As part of measures to improve revenue mobilization beyond tax revenues, the government seem to be looking at one of the areas that many people believe has a huge potential to bring in more revenues to government’s coffers, Non-Tax revenues.
Within this revenue component, the government plans to raise a total of GH¢468 million from property rate in the 2022 fiscal year. Even though loopholes exist in the collection of property rates in the country, the government is counting on the implementation of the Unified Common Platform for Property Rate Administration which is supposed to take effect from today, January 1, 2022 to help meet this target.
According to Finance Minister, Ken Ofori-Atta, property rates have the potential to increase revenue mobilization for MMDAs and release resources for provision of basic infrastructure as well as the needs of localities.
“Property rate assessment and collection poses a challenge to most MMDAs and is fraught with inefficiencies. Government, through the Ghana Revenue Authority will from January 2022, assist the MMDAs to implement a common platform for property rate administration to enhance Property rate collections and its accountability. To ensure cost recovery by Government in providing the infrastructure for the collection of the Property Rate, a sharing ratio will be agreed with the Assemblies”.
Ken Ofori-Atta
The proposed Unified Common Platform for Property Rate Administration is subject to review every 5 years. Non-Tax revenues amounted to GH¢6.08 billion in the first nine months of 2021 as compared to tax revenues of GH¢37.15 billion. This means attempts to improve this revenue component is laudable.

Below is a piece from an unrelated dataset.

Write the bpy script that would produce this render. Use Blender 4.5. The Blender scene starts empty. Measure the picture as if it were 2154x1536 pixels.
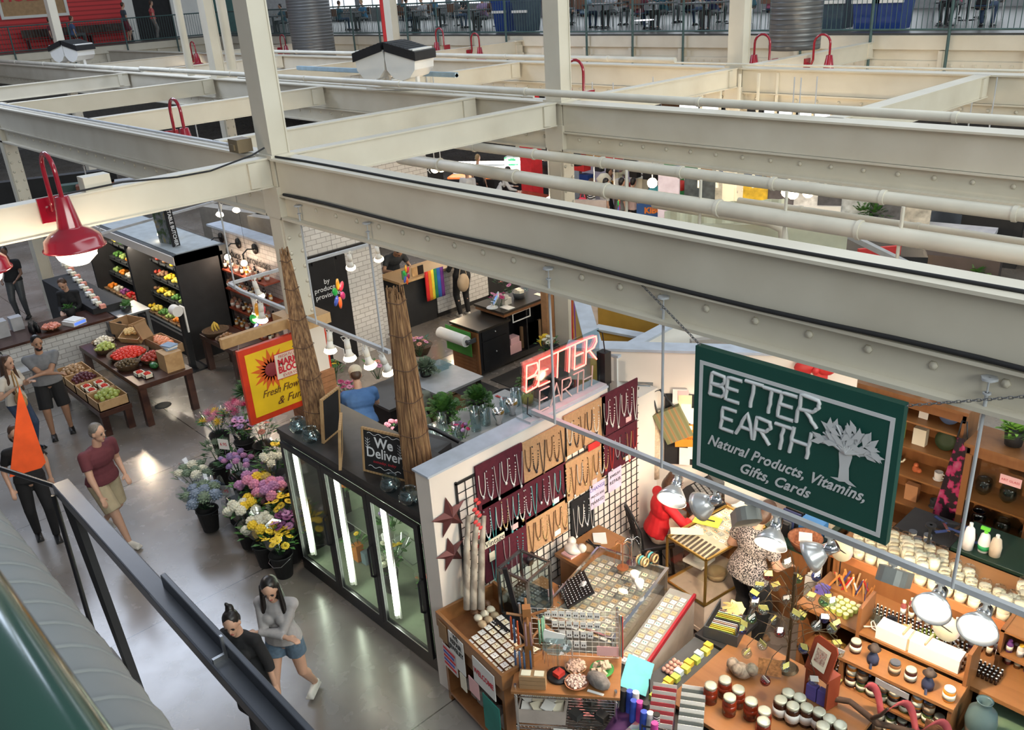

Concerns over the common platform
However, the Local Governance Network, the umbrella body of civil society organizations in the local governance, argued that the proposed platform which now means the government will be collecting property rates on behalf of the Assemblies will be counter-productive and will defeat the decentralization agenda. The Network urged the government to consider better options to make fiscal decentralization more practical and sustainable.
The Local Government Act 936 (Act 2016) mandates the assemblies to plan and raise their own revenues to undertake development in the local areas. The Network stressed that “property rate is a major source of revenue from MMDAs in Ghana and the status quo must remain”.
According to the Network, the main challenge facing the collection of property rates in the country is lack of reliable database. It noted that the proposed platform will be a setback to the gains the assemblies have made overtime.
In October 2021, the Senior Presidential Advisor, Yaw Osafo-Maafo noted that Ghana only realized 0.03% of GDP from property rates. Yet, taking over the collection of property rates under the sharing arrangement is not the way to go. The central government should rather concentrate on strengthening the capacities of the MMDAs to collect the property rates. This can be done through creating the enabling environment for property identification and valuation of properties to ensure efficient collection.
Just as the Network argued, the proposed move will further derail the gains made in the country’s fiscal decentralization efforts which seeks to reduce the workload on the central government and also the bureaucracy involved in getting funds for minor projects within the local assemblies.